In the pole vault Lozada said his takeoff was critical.
“I was able to really maximize my jump off the ground,” he said.,
Lozada said he likes big meets and Shippensburg delivered; he credited his coaches and family for help keeping him calm.
“I definitely think I raise my level of competition in the big meets,” he said. “Leagues, districts, I PRed in, every time. I was more ecstatic than I had ever been for anything coming here. The environment, I’d never seen anything like it before, it was everything I thought it would be.”
Stepping forward
For Holder, the season ended a lot differently than it started.
It closed at Shippensburg with only the amazing Kaddel Howard of Cedar Crest, a junior who ran a dazzling 53.12 in the prelims, finishing ahead of the Huskie in the finals, 54.37 to Holder’s 55.86.
“At the beginning of the year, no, not at all,” said Holder if she was expecting a state medal in the 400.
The season started, well, differently.
“I wasn’t expected to run a 400 at all,” said Holder, whose 55.63 performance in the D-11 3A final is the lehighvalleylive region’s top 400 run of the season. “I usually did shorter sprints but I ran (a 400 in a league meet against Bethlehem Catholic), and it wasn’t actually too bad, and from there the time just kept dropping.”
Indeed, from a 59.16 against Becahi to a 55.63 at districts. Not bad.

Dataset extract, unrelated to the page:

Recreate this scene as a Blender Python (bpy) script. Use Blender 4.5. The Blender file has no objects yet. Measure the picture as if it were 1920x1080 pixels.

“I am in the 4×4 race, which I like, and I think I could run a decently and the coaches had faith in me that I would do well individually,” Holder said.
It didn’t take long.
“At the Zephyr Invitational at Whitehall (Apr. 26) I ran a 56 (a winning 56.93), dropping my time by three seconds, and I had a really good competitor against me (Freedom’s Natalie Ray, eighth in the 200 at states) so I knew I had push more. But once I got to 56, I kind of knew it would go lower,”
Medal pile
Since athletes can only appear in four events at states, it is absolutely certain that no District 11 athlete has ever come back from Shippensburg with more than the four medals Notre Dame junior Alex Clark earned this year.
Clark won individual medals in the 2A 100-meter dash (eighth) and 200 (fifth) and medals as parts of relays, eighth in both the 400 and 1,600 relays.